The Kunene region of Namibia has just acquired a 150 kWp solar power plant. The project was financed by the Green Climate Fund (GCCF). It will benefit 9,200 people.

The installation of a 150 kWp solar power plant in the Kunene region marks the beginning of a new era in the fight against the effects of climate change in Namibia. The new solar photovoltaic plant will provide 9,200 people in the Kunene region, one of the most arid regions in the country, with access to electricity. For several months now, rainfall has been very scarce in Kunene. This situation makes it difficult for farmers to access pasture land, in a context of severe lack of electricity and water.

The construction of the solar power plant in Kunene is a great step forward for the Namibian government according to the Minister of Environment and Tourism, Pohamba Shifeta. “The challenge for the country is to achieve the objectives of renewable energy and energy efficiency,” explains the official. The initiative is part of a project called “Community Based Natural Resource Management in Namibia, Enhanced Direct Access (CBNRM EDA)”. It is an initiative launched by the government a few years ago to combat the effects of climate change. The project is fully funded by the United Nations (UN) Green Climate Fund (GCF) to the tune of N$130 million (about US$9 million). With a medium goal for Namibia: energetic independence.

Several renewable energy projects for climate change resilience

Namibia has enormous potential for solar energy production. The country is the driest on the African continent, with 300 days of sunshine per year. Namibia is therefore logically starting to exploit its impressive solar potential.

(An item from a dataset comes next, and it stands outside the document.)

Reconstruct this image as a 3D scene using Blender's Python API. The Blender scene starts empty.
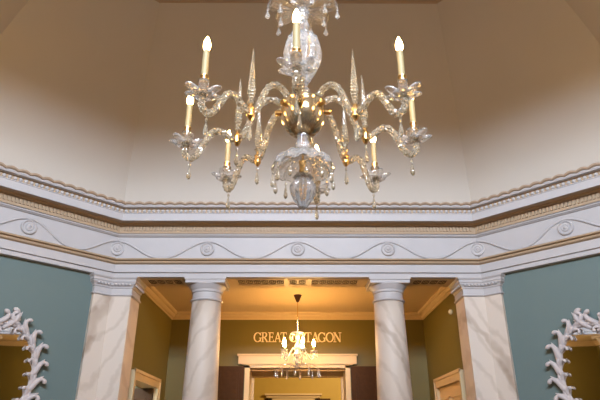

A photovoltaic solar park has been installed in Mariental, a desert region in the south of the country, in June 2019 on an area of 100 hectares. All the solar panels produce 45.5 MWp and today supply power to at least 70,000 people. The project was developed by the Spanish company Alten Energías Renovables as part of a public-private partnership (PPP) with the public company Nampower. Local companies Mangrove, Talyeni and First Place Investment also participated in the project. In the same year, the Namibian government issued a call for tenders for the recruitment of a company to build a 20 MWp photovoltaic solar power plant in Omburu, a town near the city of Omaruru, in the Erongo region near the coast in the west of the country. The construction of the new solar photovoltaic plant in Omburu will require an investment of N$500 million (over US$34 million). The solar power plant will be completed before the end of this year.